Valerie Brathwaite / Where Have All The Flowers Gone?

Henrique Faria New York is pleased to present Where Have All The Flowers Gone?, Valerie Brathwaite’s first solo exhibition with the gallery. This presentation brings together a selection of works in different media that span from the late 1960s to 2021. The exhibition takes its title from a piece created by Brathwaite in 2018-2019, named after the widely interpreted song of the same name written in 1955 by Peter Seeger, that closely relates to the cyclical nature of life and art.


Valerie Marie Brathwaite was born in San Fernando, Trinidad and Tobago, in 1940. She came of age as an artist in Europe during her formative years while studying interior design and art at Hornsey College of Art and The Royal College of Art in London, and at the École des Beaux Arts in Paris between 1959 and 1964. Encouraged by Gego (Gertrude Goldschmidt), a fellow female immigrant artist whom she had met during a visit to Caracas in 1969, Brathwaite moved to Venezuela that same year where she was introduced to prominent curators and critics such as Miguel Arroyo, Lourdes Blanco, Roberto Guevara and Marta Traba who became great supporters of her work. 


Over the course of her more than 50 year career, Valerie Brathwaite’s practice has drawn inspiration mainly from nature. First and foremost a sculptor, she creates forms of organic abstraction using simple sculptural volumes and sinuous lines resembling the flora, fauna and landscape of the Caribbean and South America. Written on the occasion of Brathwaite's first museum solo show, titled Sculptures by Valerie Brathwaite, at the Museum of Fine Arts in Caracas in 1975, art critic Juan Calzadilla describes in the catalogue’s essay some of the characteristics of classical works of sculpture and works by Brathwaite. He writes: “Ancient artists like Polykleitos and more recent figures like Alberto Giacometti make use of a vertical form in sculpture akin to living bodies. Valerie Brathwaite has transformed sculpture by means of a new horizontal dynamic that does away with classical postures, both heroic and reclining, that have been passed on from the Greeks. She gives sculpture a new “aesthetic of the crawling,” eschewing tradition and placing “the terrestrial” at the core of South American culture.” This text by Calzadilla is one of the first essays on Valerie Brathwaite published in the country. The text addresses a particular stage in the work of the artist, one in which the horizontal is used to recreate natural phenomena such as the flow of magma and the formation of mountains. Emphasizing on the horizontal direction of Brathwaite’s sculpture, critic and art historian Cecilia Fajardo-Hill further expands, “For her 1975 solo show at the Museum of Fine Arts in Caracas, her sculptures were displayed directly on the floor emphasizing the horizontal rather that the typical vertical axis of sculpture, evoking the landscape and geological formations, leading Juan Calzadilla to describe them as an affirmation of the terrestrial, of humus, of magma, of bubbles, of bark, as the creation of shapes that were novel and groundbreaking.”

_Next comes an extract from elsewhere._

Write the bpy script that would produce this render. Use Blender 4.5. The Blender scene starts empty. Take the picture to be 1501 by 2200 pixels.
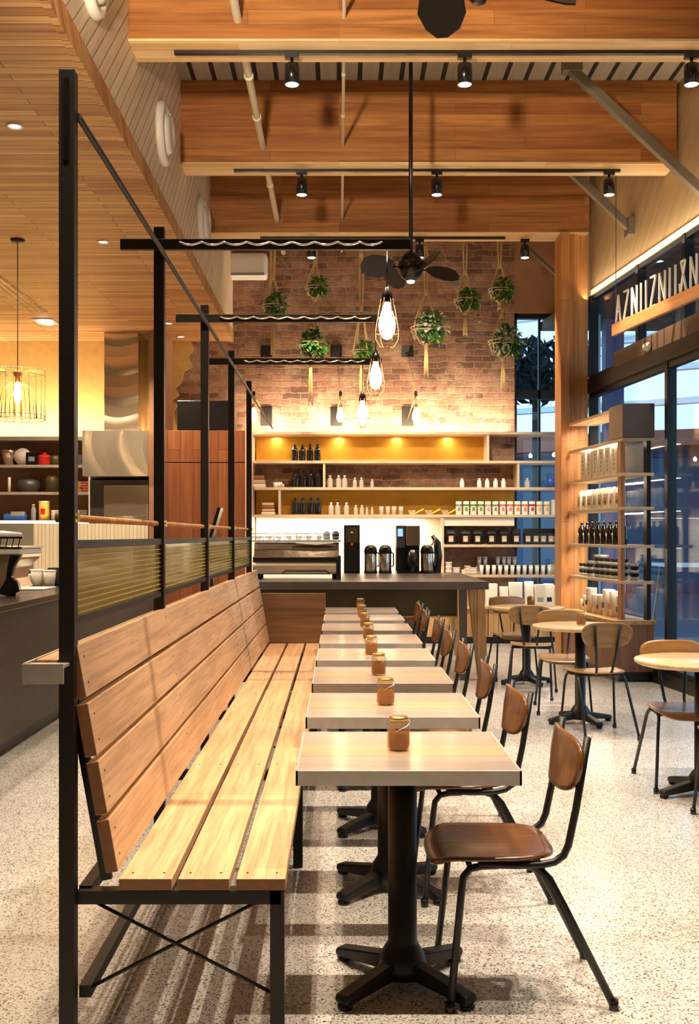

Brathwaite had a profound academic training in sculpture working with artists such as Hubert Dalwood in London and Ossip Zadkine in Paris during a time when sculpture was evolving from modern to contemporary. Fajardo-Hill adds, "Her choice of form and motifs, as well as materials, surpasses the boundaries of tradition. They range from established to experimental, including concrete, plaster, clay, aluminum, bronze, silver, soft sculptures of stuffed fabric, and more recently MDF, demonstrating both freedom and resourcefulness in materiality and making. Brathwaite’s use of colors, often bright and found in nature, are fundamental in embracing the form and are often applied in layers to become an integral element of the sculpture. Her deployment of color is a surprising and unconventional feature of her work, as modelled sculpture is hardly ever polychrome; making her stand out from her teachers and peers since the 1960s. One of the features that makes Brathwaite’s work so exceptional is that it is not possible to identify clear influences in her work, either early on in her career or as a mature artist. Nevertheless, it is fruitful to recognize important relations and closeness with key international and Venezuelan artists without prescribing direct influences. For example, the organic nature of Brathwaite’s volumes dialogues with the sculpture by Barbara Hepworth, Jean Arp, and Hubert Dalwood; the sensuality of her voluptuous forms converses with the work by Louise Bourgeois, Niki de Saint Phalle, Ana Mendieta’s late work, and Margot Römer; and the grounded horizontality of much of her work speaks with artists such as Henry Moore.” 


Valerie Brathwaite gained Venezuelan citizenship in 1989. She lives and works in Caracas to this day.